European banks focus on risk, lend selectively
LONDON |
LONDON (Reuters) - Borrowing is set to stay costly for European corporates as long as a downturn raises the risk of bankruptcy, but banks are continuing to lend and scorn suggestions that they have turned off the tap.
Banks face tight capital conditions and need to look hard at prospective borrowers, pointing out that easing terms now could lead to a repeat of mistakes made in the years of cheap credit that triggered a global financial crisis.
"To me my first goal is to defend shareholders' money, avoiding loans which are obviously too risky," said Rony Hamaui, who heads Medio-Factoring, part of Intesa Sanpaolo, Italy's biggest retail bank.
"We are facing a general madness with politicians and media blaming banks for the lack of loans. They suggest us to change our priorities," he said.
Russian Prime Minister Vladimir Putin this week joined a crowd of politicians, central bankers and captains of industry piling pressure on banks to kick-start the economy, saying banks should dole out more loans at lower rates.
The European Central Bank has even threatened to "bypass" the banking system if it felt it had become "dysfunctional," flexing its muscles by saying it was up to "relevant authorities" to ensure banks are lending.
Data show critics have a point -- the annual growth of loans to the private sector in the euro zone, slowed to 1.8 percent in May, its lowest level since 1992.
Anecdotal evidence across Europe also shows investments are delayed because financing is tight.
BIGGER IS BETTER
But while bankers are wary that smaller businesses and consumers will fail to repay their loans and mortgages as the downturn hurts corporate revenues while unemployment rises, there has been no blanket ban on lending.
Very large corporates have been able to bypass the syndicated loan market -- traditionally the first point of call for acquisition financing but which remains virtually shut -- by selling bonds to investors in capital markets.
Life is harder for smaller companies, who need to pitch a lot harder to get their money, and pay more.
"People are not prepared to take risk, and they will only underwrite what they are willing to hold," one investment banker in London said, asking not to be named.
Rating agency Standard & Poor's forecasts the default rate amongst junk-rated companies in Europe to rise to 12 to 14 percent by the end of the year, after it rose steadily to 10 percent throughout the year.
Lloyds expects corporate impairments in 2009 to be more than 50 percent higher in 2008.
Smaller companies need to come up with more details about their business plans and their management teams, and are paying higher prices across the board.
"They are all paying more margin than they did when they last refinanced but that's a different conclusion," said a broker at a mid-market boutique.
"Many of them are being refinanced in the bank market with relative ease," he said.
Maximum debt levels are down, and firms that do not already have a relationship with a bank need a very strong track record to secure lending, or assets to back their loan.
"If you go to the very small end ... those sort of business are a little bit more tricky," said Richard Hall at HW corporate finance, a UK-focussed boutique.
"(Banks) are looking for stuff where they can make good money in terms of margin on pricing and the stuff at the very low end is difficult to come by," he said.
Banks are unwilling to lend more than 2.5 times a company's earnings before interest, tax, depreciation and amortisation (EBITDA), Hall said, down from 4 to 5 times previously.
VIEWPOINTS DIFFER
Germany's influential ZEW economic institute clashed with an industry group this week, saying corporate loans were flowing sufficiently, while the BDI industry association said the country was headed into a credit crunch.
"Both the absolute level and the rate of change in loan volumes compared to the previous year argue against speculation about a credit crunch in Germany," ZEW said.
Government measures to boost lending are also doing their part.
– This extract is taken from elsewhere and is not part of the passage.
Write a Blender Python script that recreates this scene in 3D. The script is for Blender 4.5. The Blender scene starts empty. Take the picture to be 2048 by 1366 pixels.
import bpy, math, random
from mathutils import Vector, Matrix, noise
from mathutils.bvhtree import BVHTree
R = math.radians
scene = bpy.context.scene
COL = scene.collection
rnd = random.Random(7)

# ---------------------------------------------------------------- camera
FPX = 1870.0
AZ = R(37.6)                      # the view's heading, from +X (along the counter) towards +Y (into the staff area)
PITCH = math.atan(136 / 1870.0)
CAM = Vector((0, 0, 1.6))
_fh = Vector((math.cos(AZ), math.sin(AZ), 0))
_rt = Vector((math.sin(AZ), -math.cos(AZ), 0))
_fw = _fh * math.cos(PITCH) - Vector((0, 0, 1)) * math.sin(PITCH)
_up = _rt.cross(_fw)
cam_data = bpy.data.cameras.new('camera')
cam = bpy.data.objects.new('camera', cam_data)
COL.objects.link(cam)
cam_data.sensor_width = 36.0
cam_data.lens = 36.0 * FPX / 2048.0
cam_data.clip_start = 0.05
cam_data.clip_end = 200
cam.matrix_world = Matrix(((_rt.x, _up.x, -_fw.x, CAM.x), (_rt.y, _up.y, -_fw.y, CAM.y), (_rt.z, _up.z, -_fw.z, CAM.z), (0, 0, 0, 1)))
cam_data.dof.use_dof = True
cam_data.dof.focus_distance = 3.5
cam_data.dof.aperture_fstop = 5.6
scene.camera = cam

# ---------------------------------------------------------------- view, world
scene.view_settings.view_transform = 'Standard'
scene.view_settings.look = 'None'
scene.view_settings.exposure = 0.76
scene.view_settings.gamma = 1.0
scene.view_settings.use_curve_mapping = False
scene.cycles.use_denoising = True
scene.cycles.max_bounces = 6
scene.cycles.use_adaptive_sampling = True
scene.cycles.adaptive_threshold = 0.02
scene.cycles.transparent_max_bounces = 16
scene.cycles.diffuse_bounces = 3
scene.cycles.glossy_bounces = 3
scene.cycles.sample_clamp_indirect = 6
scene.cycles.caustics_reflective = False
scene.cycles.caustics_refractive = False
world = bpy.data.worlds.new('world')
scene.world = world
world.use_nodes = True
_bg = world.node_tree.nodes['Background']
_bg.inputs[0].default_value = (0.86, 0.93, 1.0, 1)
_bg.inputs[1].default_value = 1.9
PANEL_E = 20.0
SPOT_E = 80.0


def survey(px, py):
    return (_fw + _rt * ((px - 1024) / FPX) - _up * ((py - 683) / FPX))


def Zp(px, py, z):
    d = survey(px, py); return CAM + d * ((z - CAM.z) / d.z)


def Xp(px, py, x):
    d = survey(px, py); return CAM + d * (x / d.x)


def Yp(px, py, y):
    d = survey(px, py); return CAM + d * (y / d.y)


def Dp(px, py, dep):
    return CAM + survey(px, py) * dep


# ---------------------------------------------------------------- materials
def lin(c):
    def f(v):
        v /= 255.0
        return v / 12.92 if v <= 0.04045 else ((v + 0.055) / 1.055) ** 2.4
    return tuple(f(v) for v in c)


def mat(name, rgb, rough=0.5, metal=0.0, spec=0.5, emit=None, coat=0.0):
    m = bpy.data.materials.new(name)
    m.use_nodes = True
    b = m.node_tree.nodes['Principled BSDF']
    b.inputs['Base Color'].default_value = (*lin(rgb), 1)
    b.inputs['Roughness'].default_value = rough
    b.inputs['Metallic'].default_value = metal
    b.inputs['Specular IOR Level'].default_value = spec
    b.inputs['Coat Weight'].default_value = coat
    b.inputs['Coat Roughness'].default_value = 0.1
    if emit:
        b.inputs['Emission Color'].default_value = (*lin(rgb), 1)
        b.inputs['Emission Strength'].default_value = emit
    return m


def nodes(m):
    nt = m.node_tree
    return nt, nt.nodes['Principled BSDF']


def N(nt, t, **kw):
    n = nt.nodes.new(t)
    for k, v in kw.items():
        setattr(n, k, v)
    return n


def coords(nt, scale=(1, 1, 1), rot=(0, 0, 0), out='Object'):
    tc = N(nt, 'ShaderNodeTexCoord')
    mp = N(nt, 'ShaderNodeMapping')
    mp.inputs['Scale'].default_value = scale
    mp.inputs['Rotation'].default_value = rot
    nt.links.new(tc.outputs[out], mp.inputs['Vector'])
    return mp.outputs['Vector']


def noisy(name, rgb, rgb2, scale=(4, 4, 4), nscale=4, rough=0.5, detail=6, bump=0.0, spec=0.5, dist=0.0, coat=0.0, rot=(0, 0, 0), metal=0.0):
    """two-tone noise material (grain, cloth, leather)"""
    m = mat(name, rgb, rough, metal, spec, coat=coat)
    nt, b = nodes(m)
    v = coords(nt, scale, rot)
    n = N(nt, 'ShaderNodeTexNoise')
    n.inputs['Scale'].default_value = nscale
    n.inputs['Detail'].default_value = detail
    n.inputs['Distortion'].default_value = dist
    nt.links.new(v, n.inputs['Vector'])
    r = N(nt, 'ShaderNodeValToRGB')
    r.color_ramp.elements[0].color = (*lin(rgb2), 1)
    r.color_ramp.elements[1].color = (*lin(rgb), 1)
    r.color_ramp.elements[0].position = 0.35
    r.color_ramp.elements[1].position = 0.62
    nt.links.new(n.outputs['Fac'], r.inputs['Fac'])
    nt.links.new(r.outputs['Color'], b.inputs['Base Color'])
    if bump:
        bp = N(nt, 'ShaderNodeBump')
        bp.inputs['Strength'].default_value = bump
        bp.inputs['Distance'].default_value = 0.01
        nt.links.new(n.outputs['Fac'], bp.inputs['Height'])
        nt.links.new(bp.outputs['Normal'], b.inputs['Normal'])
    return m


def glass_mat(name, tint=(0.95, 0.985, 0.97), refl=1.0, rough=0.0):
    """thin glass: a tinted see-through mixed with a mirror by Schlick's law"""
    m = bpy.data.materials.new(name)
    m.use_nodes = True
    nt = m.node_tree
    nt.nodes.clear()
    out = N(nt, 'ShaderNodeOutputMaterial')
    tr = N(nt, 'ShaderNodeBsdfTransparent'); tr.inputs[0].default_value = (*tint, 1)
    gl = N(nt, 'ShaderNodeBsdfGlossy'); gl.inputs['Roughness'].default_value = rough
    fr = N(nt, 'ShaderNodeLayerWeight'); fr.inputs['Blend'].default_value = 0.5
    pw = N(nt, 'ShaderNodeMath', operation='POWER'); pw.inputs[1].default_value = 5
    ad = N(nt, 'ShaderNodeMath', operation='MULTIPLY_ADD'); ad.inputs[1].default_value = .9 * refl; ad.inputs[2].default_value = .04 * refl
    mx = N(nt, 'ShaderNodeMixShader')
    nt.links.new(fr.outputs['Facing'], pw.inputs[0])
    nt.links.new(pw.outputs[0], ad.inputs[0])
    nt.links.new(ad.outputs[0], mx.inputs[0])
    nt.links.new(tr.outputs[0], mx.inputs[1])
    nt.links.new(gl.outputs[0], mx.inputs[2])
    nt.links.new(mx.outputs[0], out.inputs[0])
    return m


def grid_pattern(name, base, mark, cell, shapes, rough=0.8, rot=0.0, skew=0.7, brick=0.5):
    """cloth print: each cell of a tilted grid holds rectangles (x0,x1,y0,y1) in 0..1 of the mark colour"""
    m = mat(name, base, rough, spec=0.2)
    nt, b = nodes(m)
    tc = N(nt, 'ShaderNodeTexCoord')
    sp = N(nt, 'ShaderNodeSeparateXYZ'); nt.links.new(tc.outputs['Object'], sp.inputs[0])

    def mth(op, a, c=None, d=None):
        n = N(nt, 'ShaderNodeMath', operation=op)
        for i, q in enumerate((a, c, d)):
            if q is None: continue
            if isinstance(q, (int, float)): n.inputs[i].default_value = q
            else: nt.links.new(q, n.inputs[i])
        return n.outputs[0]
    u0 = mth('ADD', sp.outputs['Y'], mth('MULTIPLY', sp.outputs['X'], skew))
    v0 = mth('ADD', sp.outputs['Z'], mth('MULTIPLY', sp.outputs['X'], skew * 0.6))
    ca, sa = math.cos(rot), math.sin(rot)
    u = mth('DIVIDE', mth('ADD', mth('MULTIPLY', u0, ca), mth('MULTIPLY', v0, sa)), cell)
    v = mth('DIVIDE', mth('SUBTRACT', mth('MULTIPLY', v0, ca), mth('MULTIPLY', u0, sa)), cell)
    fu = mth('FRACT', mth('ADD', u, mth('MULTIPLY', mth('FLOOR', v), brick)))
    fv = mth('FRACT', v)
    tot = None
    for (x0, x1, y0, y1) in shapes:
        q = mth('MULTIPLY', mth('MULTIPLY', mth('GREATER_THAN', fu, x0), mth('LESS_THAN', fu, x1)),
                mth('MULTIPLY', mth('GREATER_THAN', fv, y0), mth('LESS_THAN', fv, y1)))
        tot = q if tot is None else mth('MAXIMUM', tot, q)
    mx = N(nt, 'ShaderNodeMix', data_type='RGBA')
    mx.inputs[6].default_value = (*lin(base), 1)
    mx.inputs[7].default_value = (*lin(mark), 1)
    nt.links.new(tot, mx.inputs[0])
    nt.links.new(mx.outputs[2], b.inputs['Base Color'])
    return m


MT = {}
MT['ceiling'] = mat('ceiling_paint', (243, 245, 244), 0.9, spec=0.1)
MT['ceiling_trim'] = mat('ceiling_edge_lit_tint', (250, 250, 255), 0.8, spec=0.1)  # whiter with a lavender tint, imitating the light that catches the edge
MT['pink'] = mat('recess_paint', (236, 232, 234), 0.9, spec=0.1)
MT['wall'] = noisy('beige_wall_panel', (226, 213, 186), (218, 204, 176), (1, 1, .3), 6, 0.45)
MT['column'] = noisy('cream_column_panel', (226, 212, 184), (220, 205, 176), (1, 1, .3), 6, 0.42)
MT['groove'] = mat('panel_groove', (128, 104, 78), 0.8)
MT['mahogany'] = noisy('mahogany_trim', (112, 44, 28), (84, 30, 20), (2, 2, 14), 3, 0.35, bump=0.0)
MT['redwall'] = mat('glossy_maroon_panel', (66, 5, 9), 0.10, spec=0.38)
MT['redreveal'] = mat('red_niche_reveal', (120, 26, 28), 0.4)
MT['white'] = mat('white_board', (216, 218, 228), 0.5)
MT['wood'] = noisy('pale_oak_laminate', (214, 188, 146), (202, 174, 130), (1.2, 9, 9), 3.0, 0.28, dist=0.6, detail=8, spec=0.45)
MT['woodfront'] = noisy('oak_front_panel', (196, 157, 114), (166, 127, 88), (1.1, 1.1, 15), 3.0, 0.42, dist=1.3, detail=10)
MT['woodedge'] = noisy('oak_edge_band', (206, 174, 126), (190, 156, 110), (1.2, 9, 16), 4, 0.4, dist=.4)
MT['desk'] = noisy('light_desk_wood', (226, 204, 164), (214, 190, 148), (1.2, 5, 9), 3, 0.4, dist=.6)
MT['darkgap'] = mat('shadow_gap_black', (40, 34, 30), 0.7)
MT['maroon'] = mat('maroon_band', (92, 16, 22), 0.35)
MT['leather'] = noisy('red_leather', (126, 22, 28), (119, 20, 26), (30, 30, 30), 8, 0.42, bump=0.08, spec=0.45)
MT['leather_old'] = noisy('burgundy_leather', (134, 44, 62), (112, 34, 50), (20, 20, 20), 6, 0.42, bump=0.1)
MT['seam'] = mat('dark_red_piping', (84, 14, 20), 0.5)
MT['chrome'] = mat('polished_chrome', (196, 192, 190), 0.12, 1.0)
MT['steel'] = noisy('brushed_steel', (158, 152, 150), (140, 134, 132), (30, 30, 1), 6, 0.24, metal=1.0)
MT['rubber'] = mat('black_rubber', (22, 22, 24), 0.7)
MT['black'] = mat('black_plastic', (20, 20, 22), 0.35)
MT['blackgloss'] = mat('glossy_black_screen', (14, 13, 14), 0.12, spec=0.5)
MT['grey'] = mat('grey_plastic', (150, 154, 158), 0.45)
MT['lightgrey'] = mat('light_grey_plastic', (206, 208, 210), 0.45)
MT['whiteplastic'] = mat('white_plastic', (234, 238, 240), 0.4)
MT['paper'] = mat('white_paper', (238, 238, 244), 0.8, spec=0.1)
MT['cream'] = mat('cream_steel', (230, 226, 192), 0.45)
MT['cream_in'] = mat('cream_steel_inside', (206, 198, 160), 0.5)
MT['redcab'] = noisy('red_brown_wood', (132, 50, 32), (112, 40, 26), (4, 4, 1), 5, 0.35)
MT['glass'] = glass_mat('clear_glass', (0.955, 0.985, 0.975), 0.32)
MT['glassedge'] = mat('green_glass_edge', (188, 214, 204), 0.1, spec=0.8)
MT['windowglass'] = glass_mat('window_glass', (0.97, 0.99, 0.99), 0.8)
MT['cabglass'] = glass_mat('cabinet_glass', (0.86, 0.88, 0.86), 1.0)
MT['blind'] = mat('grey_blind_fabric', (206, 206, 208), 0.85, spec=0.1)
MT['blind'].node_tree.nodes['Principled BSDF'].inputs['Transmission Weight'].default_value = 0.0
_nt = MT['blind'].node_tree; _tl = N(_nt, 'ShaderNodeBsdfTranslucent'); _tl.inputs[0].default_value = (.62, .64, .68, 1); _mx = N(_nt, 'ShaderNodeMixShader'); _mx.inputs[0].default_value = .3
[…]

In Italy, Berlusconi's government has proposed a standstill on debts owed to banks by small and mid-sized companies, details of which are being negotiated.
UK banks bailed out by the government such as Lloyds and Royal Bank of Scotland have pledged to boost their lending to small- and mid-sized businesses.
"A lot of money is being thrown at UK mid-market companies by government-backed banks," one banker said.
"There is aggressive fighting for mandates in UK midcap at the moment -- intuitively it isn't a good idea but then it's government-backed," the banker said.